Only the lines from the one holding "M['room'] = simple('room_dark', (0.11, 0.095, 0.08), 0.9, 0.2)" through the one holding "0.025), 0.9, 0.1)" are to be retyped, exactly as they appear, with both boundary lines included.
··· Collected data ···
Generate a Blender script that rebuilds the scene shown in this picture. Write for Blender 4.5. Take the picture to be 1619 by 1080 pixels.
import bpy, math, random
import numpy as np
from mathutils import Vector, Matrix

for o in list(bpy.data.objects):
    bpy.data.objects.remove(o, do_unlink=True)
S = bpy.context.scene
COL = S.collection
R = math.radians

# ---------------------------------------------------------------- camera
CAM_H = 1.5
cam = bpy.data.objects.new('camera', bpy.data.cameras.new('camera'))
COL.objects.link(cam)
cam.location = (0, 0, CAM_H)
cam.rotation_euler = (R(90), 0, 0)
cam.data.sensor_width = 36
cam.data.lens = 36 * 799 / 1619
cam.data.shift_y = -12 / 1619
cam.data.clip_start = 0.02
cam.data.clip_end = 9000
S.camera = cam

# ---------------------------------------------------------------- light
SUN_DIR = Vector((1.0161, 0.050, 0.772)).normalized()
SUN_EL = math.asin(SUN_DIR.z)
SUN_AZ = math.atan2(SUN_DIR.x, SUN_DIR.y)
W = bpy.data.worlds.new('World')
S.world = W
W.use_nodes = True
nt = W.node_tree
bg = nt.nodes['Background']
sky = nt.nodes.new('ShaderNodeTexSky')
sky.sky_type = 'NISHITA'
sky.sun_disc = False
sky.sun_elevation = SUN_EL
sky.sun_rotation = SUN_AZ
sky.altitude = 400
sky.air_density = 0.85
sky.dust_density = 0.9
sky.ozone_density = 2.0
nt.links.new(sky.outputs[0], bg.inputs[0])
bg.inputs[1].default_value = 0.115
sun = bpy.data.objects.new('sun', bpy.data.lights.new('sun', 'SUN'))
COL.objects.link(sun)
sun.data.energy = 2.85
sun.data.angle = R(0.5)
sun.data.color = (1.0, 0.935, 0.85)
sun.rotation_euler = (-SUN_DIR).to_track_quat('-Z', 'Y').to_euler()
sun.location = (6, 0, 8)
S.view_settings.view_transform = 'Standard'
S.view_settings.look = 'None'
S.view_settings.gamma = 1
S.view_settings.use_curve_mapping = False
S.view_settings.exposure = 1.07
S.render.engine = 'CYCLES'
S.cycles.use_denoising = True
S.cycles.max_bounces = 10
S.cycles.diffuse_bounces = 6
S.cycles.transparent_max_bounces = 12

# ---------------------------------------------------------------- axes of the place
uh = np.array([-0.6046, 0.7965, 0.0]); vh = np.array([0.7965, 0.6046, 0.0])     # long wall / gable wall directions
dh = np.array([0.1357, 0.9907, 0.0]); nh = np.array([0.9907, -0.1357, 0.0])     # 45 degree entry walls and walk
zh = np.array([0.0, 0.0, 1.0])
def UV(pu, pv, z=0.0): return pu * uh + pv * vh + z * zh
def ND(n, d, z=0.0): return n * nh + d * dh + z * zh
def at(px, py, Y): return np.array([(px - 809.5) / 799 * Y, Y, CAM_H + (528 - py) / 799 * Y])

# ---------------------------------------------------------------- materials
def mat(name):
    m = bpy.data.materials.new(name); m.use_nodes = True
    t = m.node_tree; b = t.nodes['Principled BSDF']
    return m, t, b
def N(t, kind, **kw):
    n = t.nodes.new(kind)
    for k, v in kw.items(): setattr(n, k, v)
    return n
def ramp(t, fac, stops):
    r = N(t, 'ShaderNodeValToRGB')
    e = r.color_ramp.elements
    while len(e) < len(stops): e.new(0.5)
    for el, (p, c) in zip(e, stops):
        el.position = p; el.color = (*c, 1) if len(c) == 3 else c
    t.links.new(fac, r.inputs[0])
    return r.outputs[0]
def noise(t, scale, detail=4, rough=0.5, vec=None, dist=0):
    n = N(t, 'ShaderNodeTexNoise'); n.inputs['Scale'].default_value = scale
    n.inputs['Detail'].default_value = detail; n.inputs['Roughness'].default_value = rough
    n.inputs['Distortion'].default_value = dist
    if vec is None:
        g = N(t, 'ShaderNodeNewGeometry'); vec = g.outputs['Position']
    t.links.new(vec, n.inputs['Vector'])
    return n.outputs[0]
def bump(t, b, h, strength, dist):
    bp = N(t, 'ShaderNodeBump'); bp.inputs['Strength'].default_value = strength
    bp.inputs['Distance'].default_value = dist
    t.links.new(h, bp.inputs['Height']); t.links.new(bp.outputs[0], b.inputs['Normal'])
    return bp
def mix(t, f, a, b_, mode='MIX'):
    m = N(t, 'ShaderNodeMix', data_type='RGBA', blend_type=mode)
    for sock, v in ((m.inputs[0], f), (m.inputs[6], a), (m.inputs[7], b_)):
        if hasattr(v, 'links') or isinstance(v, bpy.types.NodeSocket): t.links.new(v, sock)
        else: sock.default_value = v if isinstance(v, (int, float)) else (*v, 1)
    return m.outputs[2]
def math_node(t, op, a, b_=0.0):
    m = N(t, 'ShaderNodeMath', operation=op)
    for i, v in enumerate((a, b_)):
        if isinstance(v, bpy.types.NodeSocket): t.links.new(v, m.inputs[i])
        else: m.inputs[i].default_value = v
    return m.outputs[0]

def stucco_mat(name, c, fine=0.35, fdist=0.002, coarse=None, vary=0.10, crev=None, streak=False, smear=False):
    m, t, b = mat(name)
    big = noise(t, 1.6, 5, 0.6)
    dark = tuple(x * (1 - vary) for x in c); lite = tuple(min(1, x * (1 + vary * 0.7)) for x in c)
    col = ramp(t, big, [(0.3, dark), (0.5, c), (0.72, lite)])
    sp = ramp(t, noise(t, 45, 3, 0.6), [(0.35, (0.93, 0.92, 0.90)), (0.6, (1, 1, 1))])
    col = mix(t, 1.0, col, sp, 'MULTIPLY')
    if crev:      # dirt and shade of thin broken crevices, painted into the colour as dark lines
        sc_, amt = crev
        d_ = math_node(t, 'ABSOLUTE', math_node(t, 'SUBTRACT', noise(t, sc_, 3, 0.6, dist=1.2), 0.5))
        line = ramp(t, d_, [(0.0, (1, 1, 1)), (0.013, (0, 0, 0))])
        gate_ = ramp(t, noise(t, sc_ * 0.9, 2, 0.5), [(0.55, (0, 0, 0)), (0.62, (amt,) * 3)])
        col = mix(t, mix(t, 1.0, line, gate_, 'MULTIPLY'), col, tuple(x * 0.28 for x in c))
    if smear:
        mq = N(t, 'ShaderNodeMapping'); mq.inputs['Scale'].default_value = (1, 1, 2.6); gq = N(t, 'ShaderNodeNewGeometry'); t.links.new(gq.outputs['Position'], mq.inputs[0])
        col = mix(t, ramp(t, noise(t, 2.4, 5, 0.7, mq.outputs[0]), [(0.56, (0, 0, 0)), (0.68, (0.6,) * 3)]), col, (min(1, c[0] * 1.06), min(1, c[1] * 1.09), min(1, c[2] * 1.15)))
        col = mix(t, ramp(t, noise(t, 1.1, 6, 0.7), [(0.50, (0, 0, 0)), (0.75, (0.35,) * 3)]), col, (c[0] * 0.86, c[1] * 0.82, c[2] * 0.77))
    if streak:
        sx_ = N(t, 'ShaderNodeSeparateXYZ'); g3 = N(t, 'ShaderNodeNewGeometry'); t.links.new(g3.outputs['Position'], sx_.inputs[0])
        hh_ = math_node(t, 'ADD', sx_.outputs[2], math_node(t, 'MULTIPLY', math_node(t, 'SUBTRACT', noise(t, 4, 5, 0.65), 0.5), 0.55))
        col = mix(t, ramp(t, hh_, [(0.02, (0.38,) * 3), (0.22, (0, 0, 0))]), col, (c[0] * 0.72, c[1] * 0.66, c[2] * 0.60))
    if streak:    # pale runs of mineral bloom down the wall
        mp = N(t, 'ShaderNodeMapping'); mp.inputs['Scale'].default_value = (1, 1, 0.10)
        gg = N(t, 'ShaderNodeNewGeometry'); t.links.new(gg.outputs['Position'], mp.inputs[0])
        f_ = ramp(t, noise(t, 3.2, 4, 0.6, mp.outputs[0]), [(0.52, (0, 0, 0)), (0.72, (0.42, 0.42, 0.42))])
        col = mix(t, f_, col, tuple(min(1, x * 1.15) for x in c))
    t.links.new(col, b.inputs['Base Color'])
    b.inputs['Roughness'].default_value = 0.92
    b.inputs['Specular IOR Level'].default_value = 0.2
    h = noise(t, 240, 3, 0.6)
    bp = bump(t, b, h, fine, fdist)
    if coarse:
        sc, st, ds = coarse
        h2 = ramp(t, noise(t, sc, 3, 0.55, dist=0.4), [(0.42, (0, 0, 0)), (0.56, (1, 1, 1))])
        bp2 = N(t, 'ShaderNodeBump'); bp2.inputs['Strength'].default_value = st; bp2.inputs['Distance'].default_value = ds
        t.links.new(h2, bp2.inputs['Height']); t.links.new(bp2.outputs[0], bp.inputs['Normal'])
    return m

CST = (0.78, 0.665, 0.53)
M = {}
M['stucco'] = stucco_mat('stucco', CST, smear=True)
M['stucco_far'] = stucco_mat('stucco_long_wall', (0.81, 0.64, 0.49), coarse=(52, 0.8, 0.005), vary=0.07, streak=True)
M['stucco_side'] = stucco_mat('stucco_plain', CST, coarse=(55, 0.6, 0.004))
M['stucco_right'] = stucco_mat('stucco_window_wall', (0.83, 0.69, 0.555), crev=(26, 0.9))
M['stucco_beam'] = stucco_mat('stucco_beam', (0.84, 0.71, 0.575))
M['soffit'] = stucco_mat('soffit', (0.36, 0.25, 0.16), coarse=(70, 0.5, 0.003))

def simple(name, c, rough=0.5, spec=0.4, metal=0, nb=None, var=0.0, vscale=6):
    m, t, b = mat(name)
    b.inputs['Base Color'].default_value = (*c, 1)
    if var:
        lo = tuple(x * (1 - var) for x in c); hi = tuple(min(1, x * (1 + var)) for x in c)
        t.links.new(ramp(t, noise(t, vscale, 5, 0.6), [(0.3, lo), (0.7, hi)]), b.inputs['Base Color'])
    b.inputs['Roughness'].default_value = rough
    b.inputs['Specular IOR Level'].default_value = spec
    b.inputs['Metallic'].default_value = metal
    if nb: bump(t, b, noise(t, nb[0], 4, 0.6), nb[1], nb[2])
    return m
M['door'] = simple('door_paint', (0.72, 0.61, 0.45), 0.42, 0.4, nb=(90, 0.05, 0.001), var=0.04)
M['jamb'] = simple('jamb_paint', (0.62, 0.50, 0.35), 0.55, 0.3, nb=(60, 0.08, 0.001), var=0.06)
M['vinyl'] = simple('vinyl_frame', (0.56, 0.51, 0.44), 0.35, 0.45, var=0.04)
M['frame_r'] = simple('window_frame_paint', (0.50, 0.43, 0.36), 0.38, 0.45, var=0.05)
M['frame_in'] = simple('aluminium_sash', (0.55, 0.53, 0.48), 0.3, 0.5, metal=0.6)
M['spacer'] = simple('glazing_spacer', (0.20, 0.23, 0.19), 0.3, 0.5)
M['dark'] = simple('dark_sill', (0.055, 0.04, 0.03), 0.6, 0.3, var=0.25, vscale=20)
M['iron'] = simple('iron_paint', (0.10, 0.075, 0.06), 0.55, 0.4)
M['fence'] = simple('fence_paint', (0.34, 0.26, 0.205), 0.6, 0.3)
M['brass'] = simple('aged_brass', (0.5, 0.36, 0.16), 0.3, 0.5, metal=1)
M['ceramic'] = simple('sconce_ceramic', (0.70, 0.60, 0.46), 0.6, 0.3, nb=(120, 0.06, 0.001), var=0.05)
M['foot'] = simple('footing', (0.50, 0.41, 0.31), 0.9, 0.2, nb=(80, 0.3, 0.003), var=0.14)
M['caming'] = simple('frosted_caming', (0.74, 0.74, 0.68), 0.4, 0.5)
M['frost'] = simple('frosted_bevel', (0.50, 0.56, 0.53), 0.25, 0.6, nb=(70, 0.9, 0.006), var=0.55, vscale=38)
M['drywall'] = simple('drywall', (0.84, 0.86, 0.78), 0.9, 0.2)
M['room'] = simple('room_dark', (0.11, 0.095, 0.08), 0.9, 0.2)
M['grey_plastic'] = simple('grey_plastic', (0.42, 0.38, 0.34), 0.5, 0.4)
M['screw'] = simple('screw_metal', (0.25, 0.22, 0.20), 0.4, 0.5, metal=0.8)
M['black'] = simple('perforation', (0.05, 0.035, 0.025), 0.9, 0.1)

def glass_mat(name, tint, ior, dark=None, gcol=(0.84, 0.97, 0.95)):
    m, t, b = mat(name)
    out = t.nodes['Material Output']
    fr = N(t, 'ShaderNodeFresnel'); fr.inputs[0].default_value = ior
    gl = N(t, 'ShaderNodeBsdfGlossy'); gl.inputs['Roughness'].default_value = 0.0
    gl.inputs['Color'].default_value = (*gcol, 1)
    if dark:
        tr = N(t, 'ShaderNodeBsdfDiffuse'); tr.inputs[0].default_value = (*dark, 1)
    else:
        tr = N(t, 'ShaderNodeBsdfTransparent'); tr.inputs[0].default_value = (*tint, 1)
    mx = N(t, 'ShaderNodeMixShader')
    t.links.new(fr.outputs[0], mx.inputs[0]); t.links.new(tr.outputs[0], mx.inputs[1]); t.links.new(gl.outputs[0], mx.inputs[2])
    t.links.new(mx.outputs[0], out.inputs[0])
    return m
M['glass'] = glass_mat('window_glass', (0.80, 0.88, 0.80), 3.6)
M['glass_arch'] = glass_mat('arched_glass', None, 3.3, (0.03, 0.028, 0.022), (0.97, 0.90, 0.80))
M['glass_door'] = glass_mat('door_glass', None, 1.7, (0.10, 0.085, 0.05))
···
### [Full output]
M['room'] = simple('room_dark', (0.11, 0.095, 0.08), 0.9, 0.2)
M['grey_plastic'] = simple('grey_plastic', (0.42, 0.38, 0.34), 0.5, 0.4)
M['screw'] = simple('screw_metal', (0.25, 0.22, 0.20), 0.4, 0.5, metal=0.8)
M['black'] = simple('perforation', (0.05, 0.035, 0.025), 0.9, 0.1)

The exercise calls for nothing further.